### THE TASK
In this exercise, print only the lines of the records below from the one with "Write the bpy" through the one with "scn = bpy.context.scene", inclusive. Pictures are not part of the copy.
____ INPUT RECORDS
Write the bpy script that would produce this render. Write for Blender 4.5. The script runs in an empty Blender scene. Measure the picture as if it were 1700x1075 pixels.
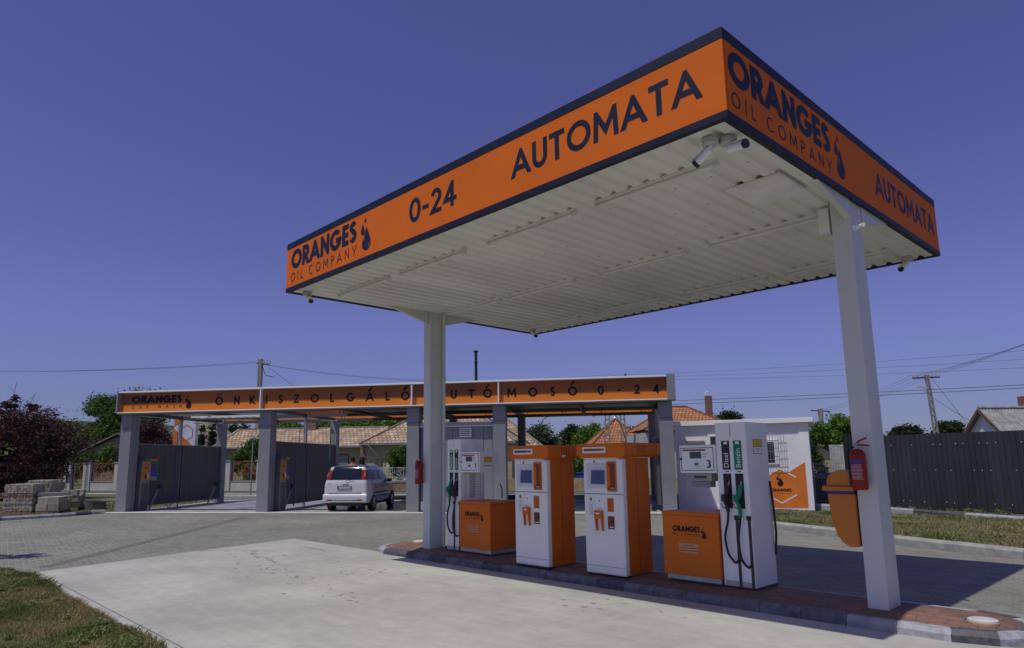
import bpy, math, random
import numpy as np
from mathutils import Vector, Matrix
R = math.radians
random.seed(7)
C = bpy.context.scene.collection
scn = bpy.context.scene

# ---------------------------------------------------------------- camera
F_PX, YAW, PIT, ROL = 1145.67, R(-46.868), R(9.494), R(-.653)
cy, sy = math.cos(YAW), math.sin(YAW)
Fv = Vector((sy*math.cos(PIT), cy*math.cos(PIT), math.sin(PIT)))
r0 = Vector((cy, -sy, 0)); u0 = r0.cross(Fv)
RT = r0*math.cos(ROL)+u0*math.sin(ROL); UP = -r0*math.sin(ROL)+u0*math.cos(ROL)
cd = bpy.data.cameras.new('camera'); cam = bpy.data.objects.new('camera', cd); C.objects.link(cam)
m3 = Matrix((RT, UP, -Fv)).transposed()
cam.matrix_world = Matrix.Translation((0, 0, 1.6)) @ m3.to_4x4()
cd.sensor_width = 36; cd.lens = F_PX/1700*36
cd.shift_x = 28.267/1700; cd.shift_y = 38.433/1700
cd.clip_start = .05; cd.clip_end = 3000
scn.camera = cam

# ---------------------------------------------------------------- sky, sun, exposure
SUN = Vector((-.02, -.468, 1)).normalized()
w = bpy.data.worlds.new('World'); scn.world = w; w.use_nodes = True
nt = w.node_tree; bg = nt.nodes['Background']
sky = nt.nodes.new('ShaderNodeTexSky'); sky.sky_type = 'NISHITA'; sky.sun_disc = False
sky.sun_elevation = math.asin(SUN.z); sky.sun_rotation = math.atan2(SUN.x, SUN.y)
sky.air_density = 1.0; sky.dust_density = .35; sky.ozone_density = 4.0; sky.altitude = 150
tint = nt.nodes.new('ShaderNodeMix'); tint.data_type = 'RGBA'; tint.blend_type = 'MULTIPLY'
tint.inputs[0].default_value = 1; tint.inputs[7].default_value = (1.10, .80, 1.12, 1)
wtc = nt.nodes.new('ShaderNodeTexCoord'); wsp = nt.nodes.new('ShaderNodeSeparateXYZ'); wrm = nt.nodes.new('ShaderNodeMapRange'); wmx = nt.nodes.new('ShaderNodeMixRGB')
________
____ INPUT RECORDS
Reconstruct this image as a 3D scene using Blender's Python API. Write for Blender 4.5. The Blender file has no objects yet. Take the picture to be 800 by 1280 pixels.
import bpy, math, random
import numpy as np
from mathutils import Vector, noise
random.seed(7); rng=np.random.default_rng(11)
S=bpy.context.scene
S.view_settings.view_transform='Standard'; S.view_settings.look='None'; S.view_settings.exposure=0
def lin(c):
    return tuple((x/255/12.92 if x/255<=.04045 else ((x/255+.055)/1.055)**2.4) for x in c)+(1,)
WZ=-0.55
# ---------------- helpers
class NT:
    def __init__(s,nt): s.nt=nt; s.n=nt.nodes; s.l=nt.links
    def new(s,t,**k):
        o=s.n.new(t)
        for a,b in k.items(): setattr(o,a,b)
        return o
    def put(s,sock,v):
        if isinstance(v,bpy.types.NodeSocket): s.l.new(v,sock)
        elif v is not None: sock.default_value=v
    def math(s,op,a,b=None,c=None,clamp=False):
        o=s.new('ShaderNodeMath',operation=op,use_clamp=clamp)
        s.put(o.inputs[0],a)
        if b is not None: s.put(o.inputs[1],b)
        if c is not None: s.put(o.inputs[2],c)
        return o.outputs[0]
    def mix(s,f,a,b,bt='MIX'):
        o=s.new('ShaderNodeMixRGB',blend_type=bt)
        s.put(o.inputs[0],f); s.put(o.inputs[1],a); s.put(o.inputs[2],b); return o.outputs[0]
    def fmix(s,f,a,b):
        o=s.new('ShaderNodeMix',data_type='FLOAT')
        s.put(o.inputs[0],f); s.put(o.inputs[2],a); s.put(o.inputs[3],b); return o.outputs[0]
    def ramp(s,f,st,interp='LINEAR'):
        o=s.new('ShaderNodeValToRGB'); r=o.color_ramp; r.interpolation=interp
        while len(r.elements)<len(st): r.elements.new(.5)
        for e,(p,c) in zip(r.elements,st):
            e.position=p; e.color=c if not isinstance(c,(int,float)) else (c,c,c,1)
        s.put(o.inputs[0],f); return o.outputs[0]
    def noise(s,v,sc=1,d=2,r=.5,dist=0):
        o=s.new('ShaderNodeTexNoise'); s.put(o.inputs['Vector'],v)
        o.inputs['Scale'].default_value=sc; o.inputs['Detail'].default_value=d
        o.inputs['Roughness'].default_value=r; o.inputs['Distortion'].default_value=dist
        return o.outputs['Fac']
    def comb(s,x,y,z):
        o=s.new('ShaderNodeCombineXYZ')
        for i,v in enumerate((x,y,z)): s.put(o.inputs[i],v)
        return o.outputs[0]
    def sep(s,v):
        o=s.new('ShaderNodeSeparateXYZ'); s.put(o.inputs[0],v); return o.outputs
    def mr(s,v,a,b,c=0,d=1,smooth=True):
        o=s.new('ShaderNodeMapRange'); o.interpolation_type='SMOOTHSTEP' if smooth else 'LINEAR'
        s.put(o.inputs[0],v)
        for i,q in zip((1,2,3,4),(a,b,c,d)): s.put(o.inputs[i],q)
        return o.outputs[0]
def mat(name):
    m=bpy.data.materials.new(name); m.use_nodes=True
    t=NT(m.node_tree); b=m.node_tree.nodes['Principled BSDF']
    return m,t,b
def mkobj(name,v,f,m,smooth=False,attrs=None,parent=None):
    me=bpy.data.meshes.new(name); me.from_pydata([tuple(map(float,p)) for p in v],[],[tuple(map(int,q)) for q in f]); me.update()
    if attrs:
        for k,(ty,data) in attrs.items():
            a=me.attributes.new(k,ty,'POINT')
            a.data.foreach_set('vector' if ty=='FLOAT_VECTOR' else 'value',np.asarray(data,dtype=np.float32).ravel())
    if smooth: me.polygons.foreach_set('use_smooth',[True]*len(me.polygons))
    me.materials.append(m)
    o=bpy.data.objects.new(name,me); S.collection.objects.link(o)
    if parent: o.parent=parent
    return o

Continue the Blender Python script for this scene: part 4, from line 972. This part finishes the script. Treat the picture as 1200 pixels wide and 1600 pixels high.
________
### RESULT
Write the bpy script that would produce this render. Write for Blender 4.5. The script runs in an empty Blender scene. Measure the picture as if it were 1700x1075 pixels.
import bpy, math, random
import numpy as np
from mathutils import Vector, Matrix
R = math.radians
random.seed(7)
C = bpy.context.scene.collection
scn = bpy.context.scene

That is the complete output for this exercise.